TJ Dawe is a genial, slightly dorky everyman who takes the ordinary happenings of his life and spins them into mesmerizing one-man shows.

He may wander onto a stage looking a little like a lost puppy but once there he commands it like Nelson at Trafalgar. Dawe will be fondly remembered for his previous Fringe outings Tired Clichés and last year's Labrador. He's back this year with The Slip-Knot.

As he talks, Dawe turns on three lights fastened to his microphones - red, green and blue. Each represents a different character - or more correctly a different time in his life. One has him just moving to Toronto and getting a job as a "merchandiser" (read: stock boy) for Shopper's Drug Mart, another answering the phone as a mail tracer for Canada Post and the third, as a kid, driving a big truck as a summer job. He moves between the three lights, changing time and character with the swiftness of an electric shock.

Any attempt at re-creating these stories in a review will only make them sound mundane, but this fascinating display of charismatic delivery is anything but humdrum. Never has a job a stock boy been rendered quite so ironic and funny. Answering the phone at Canada Post, he has to put up with a determined elderly lady who mailed some meat to a friend -which was then lost. And she keeps phoning him because he is the only one who listens.

Some of Dawe's throw-away, off- kilter observations are hilarious. Others are stories that are spinoffs of other stories but take on a life of their own.
Like his drug-induced attempt to explain, in his mind, to the dark Turkish cleric Nicholas how he becomes a saint and a fat, white, right jolly old elf who lives at the North Pole and once a year flies through the skies, being pulled by reindeer, delivering toys to good little boys and girls.
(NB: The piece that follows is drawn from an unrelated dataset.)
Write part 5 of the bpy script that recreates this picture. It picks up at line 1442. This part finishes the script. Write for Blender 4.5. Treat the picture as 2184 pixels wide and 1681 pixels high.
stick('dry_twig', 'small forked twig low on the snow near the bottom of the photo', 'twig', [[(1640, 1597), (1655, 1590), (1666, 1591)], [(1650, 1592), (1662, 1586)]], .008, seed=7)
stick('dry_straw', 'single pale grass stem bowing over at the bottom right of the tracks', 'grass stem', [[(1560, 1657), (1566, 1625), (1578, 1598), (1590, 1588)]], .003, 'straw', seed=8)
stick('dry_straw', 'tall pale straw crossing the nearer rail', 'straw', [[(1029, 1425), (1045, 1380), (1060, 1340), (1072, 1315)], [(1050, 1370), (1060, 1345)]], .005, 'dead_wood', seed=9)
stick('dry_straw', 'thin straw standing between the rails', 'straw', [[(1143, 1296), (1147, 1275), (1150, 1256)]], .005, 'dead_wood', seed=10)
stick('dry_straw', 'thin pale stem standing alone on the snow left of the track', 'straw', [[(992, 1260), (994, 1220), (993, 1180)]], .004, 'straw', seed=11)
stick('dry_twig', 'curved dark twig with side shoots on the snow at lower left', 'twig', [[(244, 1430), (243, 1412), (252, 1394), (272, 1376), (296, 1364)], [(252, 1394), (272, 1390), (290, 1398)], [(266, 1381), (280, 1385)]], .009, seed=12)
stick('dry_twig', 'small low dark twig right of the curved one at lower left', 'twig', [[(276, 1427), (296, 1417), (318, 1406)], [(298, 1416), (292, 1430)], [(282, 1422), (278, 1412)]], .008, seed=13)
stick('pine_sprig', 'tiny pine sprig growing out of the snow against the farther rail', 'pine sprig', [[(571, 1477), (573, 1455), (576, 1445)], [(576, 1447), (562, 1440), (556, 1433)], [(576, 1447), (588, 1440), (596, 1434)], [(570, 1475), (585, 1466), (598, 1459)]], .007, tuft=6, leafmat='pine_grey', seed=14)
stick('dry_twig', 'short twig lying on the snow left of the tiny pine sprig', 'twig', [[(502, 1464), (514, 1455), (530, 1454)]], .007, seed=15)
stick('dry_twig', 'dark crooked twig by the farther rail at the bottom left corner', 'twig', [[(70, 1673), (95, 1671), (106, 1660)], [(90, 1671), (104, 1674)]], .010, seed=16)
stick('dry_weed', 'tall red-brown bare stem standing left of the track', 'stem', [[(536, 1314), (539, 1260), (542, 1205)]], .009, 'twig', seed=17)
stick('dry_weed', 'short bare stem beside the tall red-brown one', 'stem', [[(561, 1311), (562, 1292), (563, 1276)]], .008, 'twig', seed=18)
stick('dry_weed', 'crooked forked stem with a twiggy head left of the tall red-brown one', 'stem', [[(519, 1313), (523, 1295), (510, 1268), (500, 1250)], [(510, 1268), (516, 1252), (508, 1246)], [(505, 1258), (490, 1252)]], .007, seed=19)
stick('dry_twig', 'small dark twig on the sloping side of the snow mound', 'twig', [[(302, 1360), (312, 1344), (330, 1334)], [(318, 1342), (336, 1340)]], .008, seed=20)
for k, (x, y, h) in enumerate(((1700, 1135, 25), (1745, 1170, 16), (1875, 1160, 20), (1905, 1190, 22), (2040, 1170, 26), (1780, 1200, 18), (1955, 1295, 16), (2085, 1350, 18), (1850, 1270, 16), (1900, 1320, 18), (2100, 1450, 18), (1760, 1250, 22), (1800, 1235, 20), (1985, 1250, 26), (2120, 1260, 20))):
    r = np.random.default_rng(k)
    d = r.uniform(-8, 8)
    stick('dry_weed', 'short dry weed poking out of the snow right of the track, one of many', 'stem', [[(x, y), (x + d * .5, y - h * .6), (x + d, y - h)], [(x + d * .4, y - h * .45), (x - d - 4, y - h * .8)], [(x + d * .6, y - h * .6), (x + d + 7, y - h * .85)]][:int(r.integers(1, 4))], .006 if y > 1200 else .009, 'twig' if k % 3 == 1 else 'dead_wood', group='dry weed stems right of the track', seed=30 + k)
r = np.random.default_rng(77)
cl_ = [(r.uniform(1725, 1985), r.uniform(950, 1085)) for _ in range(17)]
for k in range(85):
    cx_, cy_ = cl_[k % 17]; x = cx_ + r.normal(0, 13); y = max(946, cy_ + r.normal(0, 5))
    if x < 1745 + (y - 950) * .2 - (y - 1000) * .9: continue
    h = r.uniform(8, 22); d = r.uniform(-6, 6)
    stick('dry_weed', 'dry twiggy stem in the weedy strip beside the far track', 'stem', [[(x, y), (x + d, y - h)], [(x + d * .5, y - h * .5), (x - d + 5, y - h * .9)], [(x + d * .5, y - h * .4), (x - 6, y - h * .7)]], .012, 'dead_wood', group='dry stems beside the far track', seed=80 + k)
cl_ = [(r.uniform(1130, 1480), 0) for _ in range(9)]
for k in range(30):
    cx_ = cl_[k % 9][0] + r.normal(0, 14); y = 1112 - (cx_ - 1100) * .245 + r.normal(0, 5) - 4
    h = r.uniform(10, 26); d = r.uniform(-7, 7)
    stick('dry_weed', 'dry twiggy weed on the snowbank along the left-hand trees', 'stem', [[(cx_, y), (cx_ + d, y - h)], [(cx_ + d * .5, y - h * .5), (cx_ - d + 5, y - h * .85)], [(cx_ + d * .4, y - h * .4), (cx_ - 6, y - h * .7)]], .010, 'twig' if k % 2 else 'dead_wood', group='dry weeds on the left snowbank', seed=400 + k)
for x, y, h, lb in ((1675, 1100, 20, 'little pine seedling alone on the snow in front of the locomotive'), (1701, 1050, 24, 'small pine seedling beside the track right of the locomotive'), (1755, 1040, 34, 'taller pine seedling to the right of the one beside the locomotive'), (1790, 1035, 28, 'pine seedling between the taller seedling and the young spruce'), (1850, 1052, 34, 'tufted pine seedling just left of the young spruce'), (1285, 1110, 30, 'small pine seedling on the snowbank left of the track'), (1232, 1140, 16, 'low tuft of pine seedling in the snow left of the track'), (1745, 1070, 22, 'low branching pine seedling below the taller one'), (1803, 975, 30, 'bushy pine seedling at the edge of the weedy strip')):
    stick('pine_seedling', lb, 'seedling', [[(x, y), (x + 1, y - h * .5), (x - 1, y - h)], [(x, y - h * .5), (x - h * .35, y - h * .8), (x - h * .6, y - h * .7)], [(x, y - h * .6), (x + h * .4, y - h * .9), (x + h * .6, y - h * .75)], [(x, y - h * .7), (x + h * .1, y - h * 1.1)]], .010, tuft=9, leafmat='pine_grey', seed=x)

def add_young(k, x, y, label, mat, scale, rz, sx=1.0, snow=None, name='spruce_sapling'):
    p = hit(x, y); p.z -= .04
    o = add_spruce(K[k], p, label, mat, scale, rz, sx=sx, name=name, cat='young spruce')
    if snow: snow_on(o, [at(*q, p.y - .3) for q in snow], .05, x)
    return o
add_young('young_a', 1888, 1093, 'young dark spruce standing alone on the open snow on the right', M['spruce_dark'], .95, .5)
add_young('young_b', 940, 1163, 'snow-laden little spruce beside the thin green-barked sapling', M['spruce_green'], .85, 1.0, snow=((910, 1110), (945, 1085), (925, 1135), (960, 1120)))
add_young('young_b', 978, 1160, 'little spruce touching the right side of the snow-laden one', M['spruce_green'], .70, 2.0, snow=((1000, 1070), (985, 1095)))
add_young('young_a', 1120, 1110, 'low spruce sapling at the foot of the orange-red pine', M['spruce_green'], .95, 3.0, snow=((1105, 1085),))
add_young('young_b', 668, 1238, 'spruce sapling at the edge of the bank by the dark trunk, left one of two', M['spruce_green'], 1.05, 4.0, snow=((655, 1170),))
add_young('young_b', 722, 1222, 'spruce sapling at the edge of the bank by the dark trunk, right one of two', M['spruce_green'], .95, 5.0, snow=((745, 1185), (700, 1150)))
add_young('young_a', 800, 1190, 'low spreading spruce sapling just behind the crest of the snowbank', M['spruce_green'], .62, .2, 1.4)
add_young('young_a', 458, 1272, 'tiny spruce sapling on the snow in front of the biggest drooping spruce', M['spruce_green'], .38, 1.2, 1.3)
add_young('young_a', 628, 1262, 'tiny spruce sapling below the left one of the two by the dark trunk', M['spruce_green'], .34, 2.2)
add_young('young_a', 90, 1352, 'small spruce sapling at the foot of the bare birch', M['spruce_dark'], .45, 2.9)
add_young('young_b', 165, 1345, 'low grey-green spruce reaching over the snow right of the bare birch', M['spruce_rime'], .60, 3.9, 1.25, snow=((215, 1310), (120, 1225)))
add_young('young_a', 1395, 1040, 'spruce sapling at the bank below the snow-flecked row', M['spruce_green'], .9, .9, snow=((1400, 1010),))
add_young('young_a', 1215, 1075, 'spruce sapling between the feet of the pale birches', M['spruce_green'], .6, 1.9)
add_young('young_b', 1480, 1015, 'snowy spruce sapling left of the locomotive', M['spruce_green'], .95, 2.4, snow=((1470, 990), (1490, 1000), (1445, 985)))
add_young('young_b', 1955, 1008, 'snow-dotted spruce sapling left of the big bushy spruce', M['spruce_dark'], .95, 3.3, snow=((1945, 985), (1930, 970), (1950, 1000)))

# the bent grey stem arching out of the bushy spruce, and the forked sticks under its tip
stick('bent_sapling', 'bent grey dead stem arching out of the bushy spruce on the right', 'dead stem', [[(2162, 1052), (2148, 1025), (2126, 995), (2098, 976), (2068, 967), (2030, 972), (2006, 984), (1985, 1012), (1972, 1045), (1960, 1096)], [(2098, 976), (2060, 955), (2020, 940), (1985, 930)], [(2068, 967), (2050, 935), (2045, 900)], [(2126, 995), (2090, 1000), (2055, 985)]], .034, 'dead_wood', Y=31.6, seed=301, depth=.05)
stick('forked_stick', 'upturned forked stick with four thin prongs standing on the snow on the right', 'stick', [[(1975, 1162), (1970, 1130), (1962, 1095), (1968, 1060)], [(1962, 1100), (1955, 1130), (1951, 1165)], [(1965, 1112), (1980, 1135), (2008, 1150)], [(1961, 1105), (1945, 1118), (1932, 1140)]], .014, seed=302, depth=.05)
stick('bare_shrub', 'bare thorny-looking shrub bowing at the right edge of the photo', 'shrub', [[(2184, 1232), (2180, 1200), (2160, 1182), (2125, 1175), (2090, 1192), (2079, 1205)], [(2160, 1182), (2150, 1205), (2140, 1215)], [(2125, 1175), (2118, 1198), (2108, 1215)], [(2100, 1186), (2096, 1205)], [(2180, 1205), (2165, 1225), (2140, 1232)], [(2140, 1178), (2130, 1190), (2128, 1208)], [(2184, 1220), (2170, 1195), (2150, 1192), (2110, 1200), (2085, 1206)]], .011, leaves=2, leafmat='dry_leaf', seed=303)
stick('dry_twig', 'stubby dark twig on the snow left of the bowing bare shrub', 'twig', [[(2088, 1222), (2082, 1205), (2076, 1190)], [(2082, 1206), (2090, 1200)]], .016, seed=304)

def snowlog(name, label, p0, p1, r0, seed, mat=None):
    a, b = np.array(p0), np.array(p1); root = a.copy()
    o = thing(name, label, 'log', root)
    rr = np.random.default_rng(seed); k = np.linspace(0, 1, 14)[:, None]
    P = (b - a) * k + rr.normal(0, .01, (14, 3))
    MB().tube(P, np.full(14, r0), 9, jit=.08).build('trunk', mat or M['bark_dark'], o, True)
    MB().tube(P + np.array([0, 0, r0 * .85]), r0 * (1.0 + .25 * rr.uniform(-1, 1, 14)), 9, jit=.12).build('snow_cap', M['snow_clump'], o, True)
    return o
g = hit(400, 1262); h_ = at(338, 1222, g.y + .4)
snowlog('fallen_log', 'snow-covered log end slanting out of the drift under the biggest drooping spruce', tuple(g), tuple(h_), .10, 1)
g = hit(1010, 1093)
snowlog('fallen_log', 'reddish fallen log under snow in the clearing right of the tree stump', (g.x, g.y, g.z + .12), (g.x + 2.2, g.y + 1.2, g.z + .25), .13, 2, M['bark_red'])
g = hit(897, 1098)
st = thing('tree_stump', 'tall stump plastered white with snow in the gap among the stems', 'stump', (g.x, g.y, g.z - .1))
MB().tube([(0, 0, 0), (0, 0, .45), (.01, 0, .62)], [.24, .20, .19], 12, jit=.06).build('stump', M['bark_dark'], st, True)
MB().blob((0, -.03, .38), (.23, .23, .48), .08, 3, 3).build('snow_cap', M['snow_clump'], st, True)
But you gotta be there.

Dawe speaks at a remarkably rapid clip. But at one point, about halfway through this hugely enjoyable 75 minutes, he begins to speed up and for five minutes, characters and words flood onto that stage at a blistering clip. You wonder how the human brain is capable of such a feat. When he finally ended the segment the audience burst into loud and sustained applause.

Dawe is an amazing talent and surely one of the best monologists plying the trade anywhere.